Refuge for Klein Akker evictees

Anna-Marie Schoeman lived at the Klein Akker farm for 19 years.

More than 300 people evicted from the Klein Akker farm along Botfontein Road have been offered refuge on a state farm near Stellenbosch.

Agriculture, Land Reform and Rural Development Minister Mcebisi Skwatsha made the announcement on Monday.

More than 90 households, including pensioners, women and children, ended up on the street on Monday August 19 after a court granted Odvest, the land owner, an eviction order.

In April 2011, Odvest, a private company, bought the 13-hectare plot for R2.5 million from an investment company.

By this time, people had already been on the land since the early 2000s.

According to Odvest’s attorney, Edmund Booth, the company approached the Western Cape High Court in 2012 for an eviction order, which was granted in October 2016, giving those on the land until July 12 in 2017 to move.

But the judgment had also ordered the City of Cape Town to provide the evictees with emergency accommodation on land as near as possible to Klein Akker by June 26, 2017.

The City had made land available in Bloekombos, but the Klein Akker families had delayed accepting the offer until the land was no longer available, said Mr Booth.

Odvest had then been granted a writ of ejectment by the high court in March last year.

Notice had been given to the occupiers who had launched a bid to stay the eviction.

During these proceedings the City had made land in Philippi available for them to move to but they had refused saying it was too far away from work and schools and plagued by crime

Nevertheless, Mr Booth said the eviction had carried out after final notices had been served on the families on Friday August 2.

Mr Booth said Odvest planned to turn the farm into an industrial area.

Mayco member for human settlements Malusi Booi offered the evictees land in Philippi known as the ‘Kampies’, just off Jakes Gerwel Drive and Old Lansdowne Road where other informal dwellings are already standing.

“Emergency housing kits will be provided and occupiers can be moved there in four-to-six-weeks,” he said.

He said, if the evictees decide to move to the land provided, “transport would be provided for them.”

But at a meeting along the Botfontein Road on Sunday,August 25, more than 100 people refused to move from the side of the gravel road until they were considered for land in Kraaifontein.

Anna-Marie Schoeman said she had lived in her battered wendy house on the farm for 19 years and refused to move to Philippi.

She said the eviction had been cruel; she had lost most of her belongings and she had found her cats squealing under pieces of destroyed wood. A few of their salvaged belongings, she said, were being kept in storage containers on a nearby farm.

The evictees, most of whom are coloured, formed a committee to “fight for their rights”, but Ms Schoeman said she had resigned from it because she felt it had become bogged down by disputes over race.

“I am white, but I do not believe in colour as we are all the same, but people are saying that the white always had first privileges, unfortunately I was not one of them.”

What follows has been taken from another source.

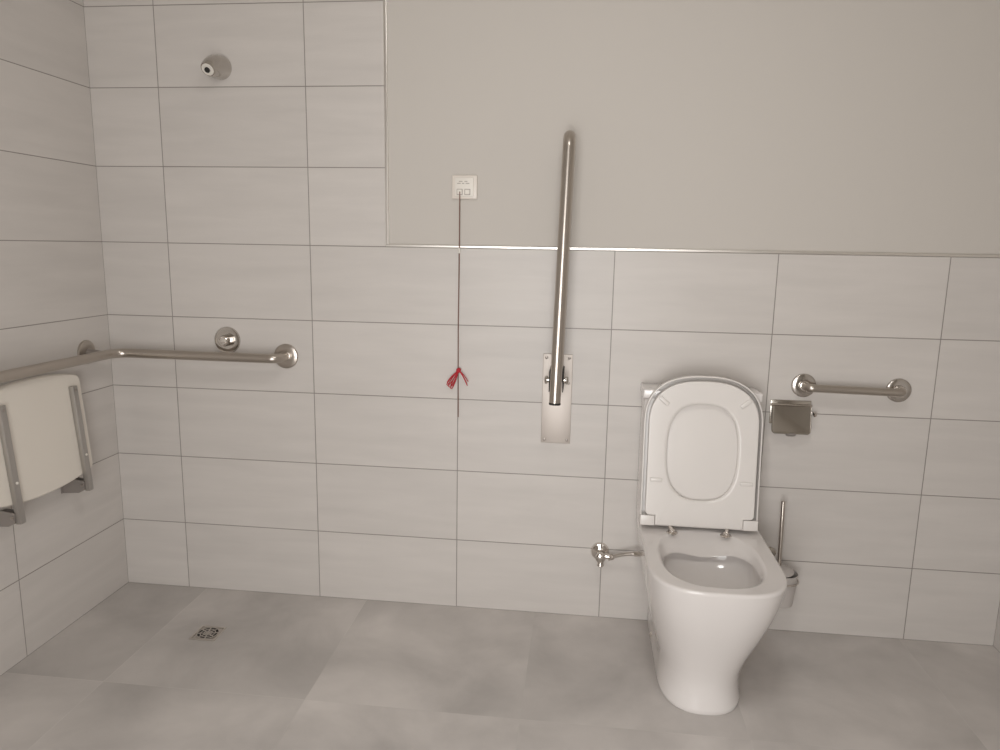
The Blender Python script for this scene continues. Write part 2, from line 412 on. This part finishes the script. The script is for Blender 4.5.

She said she had paid the owner R350 for rent and to use water from a borehole tap.

As the number of people had grown on the farm, everyone had stopped paying rent and their electricity and water had been cut off.

“We depended on daylight, candles, fires and gas stoves to survive and provide light,” she said.

“Now I feel like I am a (vagrant) living under my blankets on the side of the road,” she said.

Michael Swanepoel said he had moved to the farm from Windsor Park in 2003 and had been living in a “stable” all his life. He refuses to move to Philippi because of crime.

“Although the farm wasn’t a really safe place, everyone knew everyone, but now we are supposed to move to a strange place. I will not go there, why take me out of civilization and put me in a danger zone?”

Mr Swanepoel now shares a tent, tied to the fence on Botfontein Road, with his brother.

Christina Rassouw who has been living on the farm for six years said her two daughters were doing well at school and she would not like to move them from Kraaifontein.

“Our kids were crying and screaming when they came to evict us, but we are not moving from Kraaifontein. This has always been our land,” she said.

She said the evictees were bathing in buckets and relieved themselves in nearby bushes. They also relied on organisations to bring food and materials to erect shelters.

The South African Human Rights Commission slammed the eviction saying the evictees’ rights had been violated.

Acting SAHRC provincial manager Bahia Sterris said: “Basic human rights, including the right to adequate housing, the right to water and sanitation, the rights of children, the right to a basic education and, finally, the right to human dignity have been violated.

“We are particularly concerned about the children affected, given the impact on their right to a basic education and in view of the paramountcy of the best interests of the child in our Bill of Rights.”

When Northern News visited the Kampies in Philippi, a woman who did not want to be named said: “We are not happy that they are coming here because the City promised us better living conditions.”